Durante anos, a ideia de que Jango teria sido envenenado em
1976 (durante o exílio) também parecia uma “teoria conspiratória”. Por
insistência da família Goulart, o Brasil finalmente vai tentar descobrir a
verdade. Foram muitos anos, e talvez os traços de um suposto veneno já não
possam ser encontrados. Mas o governo Dilma toma uma atitude de imenso valor
simbólico. O corpo exumado em São Borja (RS) foi levado a Brasília.
Jango “acovardado-escorraçado” dizia Lacerda. Jango
estadista, recebido com honras de chefe de Estado. A história se escreve
lentamente. O passado está sempre em disputa.
Dirceu, em algumas horas, pode ser preso como símbolo do
“maior escândalo da história” – como dizem os mesmos jornais golpistas de 64. A
imprensa podre quer mostrar Dirceu algemado, humilhado – da mesma forma que
Lacerda tentou humilhar o presidente deposto em 64.
Dirceu pode ter cometido erros. Mas está sendo condenado sem
provas. Isso está claro. “Escorraçado, amordaçado e acovardado” - assim jornais
e revistas gostariam de ver o homem que comandou a “virada” do PT rumo ao
poder. Pelo que se conhece da história de Dirceu, não vai se acovardar.
No curto prazo, parece derrotado politicamente. Jango também
parecia derrotado inexoravelmente em 64. Quase 50 anos depois, recebe as justas
homenagens no Palácio. A vítima de 64 não foi Jango, mas a democracia
brasileira.
Derrubado pela Guerra Fria, pelos Estados Unidos e o
conservadorismo brasileiro, Jango é o estadista, vitorioso.
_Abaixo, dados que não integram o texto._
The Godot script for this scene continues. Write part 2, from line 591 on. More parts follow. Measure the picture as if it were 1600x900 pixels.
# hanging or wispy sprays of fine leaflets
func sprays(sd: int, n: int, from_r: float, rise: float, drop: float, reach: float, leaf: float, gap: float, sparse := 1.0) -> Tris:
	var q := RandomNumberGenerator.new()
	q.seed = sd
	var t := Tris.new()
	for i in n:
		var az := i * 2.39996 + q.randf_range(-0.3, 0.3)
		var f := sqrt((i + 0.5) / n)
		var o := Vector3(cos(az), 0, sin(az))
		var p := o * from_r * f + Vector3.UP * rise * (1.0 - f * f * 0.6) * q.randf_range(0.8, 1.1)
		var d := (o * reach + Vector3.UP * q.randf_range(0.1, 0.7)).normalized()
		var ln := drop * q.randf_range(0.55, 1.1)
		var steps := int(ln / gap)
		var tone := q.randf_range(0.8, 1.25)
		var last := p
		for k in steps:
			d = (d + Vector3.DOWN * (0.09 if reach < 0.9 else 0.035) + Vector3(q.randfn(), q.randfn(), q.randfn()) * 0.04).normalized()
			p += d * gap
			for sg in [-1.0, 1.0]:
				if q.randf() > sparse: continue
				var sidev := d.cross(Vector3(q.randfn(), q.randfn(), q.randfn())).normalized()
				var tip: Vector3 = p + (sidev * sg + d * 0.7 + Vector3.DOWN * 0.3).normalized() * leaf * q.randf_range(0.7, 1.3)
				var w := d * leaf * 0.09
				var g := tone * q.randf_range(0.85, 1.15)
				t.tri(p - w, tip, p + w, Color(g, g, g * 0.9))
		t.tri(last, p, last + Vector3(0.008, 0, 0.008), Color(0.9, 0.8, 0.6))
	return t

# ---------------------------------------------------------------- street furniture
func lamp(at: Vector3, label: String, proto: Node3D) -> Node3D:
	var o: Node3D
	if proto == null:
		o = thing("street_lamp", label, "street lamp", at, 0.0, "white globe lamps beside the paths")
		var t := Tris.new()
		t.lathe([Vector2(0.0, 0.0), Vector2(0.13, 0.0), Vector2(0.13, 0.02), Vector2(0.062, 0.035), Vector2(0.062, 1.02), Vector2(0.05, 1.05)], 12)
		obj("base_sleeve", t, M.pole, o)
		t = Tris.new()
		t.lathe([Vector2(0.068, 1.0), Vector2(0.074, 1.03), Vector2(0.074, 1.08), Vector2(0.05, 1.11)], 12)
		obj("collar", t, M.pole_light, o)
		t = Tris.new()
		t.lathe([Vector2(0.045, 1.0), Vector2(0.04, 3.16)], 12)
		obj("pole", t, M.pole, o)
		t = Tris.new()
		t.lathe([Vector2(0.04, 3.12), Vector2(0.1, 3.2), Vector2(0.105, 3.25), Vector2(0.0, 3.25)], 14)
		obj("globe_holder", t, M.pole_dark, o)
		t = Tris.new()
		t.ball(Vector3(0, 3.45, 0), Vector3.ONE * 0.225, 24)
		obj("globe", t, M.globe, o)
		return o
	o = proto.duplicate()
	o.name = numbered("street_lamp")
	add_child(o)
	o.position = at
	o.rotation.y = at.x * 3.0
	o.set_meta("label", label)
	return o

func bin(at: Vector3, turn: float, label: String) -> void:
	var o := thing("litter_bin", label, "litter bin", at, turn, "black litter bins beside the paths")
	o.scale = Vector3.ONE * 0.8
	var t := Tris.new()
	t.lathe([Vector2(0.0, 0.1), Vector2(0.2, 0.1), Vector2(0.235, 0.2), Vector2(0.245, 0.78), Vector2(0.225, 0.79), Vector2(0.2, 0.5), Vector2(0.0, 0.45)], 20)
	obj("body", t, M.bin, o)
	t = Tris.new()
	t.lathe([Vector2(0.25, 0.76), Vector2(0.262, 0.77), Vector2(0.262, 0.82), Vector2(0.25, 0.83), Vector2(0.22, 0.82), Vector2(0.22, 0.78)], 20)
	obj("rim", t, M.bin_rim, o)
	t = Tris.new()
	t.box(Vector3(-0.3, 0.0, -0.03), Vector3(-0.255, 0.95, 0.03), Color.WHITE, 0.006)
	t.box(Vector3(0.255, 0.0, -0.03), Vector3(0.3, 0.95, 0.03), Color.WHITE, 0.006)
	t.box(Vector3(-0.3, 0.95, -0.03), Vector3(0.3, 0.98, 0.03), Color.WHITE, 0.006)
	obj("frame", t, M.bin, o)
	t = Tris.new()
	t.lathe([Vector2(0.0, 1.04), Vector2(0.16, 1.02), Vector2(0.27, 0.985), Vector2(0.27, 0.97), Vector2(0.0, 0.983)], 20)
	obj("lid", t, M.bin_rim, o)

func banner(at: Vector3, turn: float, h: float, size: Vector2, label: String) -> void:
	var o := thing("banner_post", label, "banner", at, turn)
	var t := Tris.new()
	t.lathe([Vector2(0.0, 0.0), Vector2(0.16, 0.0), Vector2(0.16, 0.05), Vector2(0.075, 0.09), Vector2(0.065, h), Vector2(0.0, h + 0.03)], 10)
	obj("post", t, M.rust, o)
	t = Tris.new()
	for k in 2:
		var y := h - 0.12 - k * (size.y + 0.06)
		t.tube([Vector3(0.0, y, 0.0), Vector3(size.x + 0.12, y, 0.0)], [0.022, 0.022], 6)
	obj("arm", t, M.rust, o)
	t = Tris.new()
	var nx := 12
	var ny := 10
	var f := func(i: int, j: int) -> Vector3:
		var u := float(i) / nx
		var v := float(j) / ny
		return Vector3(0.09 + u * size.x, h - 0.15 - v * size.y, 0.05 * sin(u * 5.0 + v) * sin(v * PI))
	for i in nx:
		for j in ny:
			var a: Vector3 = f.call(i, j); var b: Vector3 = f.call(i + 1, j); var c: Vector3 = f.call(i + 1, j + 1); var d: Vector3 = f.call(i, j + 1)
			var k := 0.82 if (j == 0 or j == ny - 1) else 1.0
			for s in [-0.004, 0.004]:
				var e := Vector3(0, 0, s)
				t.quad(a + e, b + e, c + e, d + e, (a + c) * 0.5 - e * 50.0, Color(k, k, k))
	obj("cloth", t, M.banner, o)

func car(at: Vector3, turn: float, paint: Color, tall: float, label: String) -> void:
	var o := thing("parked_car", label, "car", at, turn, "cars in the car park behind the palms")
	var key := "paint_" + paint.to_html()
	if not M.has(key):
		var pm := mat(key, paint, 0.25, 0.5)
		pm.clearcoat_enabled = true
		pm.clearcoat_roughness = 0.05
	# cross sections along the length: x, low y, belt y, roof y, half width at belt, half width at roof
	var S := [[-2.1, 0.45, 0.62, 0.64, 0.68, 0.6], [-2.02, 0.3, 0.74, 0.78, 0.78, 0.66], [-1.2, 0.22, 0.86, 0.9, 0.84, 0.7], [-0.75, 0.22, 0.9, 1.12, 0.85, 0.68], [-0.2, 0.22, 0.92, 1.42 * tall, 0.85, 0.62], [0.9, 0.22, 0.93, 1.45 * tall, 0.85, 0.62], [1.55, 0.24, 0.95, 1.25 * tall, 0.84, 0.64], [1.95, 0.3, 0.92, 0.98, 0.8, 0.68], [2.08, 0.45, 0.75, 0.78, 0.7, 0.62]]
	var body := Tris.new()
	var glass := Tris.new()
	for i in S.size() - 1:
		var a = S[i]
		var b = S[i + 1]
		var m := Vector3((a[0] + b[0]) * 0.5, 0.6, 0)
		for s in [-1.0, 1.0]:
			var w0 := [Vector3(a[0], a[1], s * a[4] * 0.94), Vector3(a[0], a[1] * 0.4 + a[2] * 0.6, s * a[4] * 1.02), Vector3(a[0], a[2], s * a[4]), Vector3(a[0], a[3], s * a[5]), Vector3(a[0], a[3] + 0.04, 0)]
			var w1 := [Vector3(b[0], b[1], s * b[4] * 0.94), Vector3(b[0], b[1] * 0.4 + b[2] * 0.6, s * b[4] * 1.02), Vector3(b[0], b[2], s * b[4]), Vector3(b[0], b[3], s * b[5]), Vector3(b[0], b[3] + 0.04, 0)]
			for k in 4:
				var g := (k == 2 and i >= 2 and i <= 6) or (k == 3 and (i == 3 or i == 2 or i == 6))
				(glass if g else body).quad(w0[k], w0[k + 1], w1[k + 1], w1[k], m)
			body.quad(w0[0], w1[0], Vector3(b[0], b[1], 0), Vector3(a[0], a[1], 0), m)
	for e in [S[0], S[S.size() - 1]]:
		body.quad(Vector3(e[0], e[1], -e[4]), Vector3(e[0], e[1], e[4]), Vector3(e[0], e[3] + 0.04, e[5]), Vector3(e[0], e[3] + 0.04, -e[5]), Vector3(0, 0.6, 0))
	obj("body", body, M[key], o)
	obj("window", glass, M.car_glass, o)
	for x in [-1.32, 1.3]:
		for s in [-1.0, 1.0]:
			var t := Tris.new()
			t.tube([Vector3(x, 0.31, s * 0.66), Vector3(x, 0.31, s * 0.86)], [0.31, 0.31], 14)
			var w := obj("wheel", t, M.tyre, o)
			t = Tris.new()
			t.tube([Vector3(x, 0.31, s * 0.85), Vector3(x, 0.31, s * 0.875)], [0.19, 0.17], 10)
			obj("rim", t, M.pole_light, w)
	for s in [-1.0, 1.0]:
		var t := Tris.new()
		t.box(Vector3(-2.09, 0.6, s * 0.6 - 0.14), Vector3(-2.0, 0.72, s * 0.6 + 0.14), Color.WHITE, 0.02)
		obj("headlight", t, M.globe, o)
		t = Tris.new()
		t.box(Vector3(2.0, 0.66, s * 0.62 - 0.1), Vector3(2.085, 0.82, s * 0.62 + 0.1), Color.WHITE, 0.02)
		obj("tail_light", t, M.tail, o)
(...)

Lacerda e os
golpistas estão derrotados pela história. ”O Globo” pede desculpas
envergonhadas pelo apoio ao golpe criminoso.
Que papel estará reservado a Dirceu na história brasileira?
“Maior vilão do país”? “Chefe da quadrilha”? É o que berram por aí blogueiros
rotweiller, editorialistas decadentes, revistas ligadas a bicheiros…
Quem venceu a batalha? A Globo? A Veja e seus asseclas
judiciais? Ou o homem que ajudou a construir um governo que – apesar de tantos
erros e recuos - prestou homenagens a Jango, e tenta acertas as contas com a
Democracia?
A História se escreve lentamente. Ainda mais no Brasil.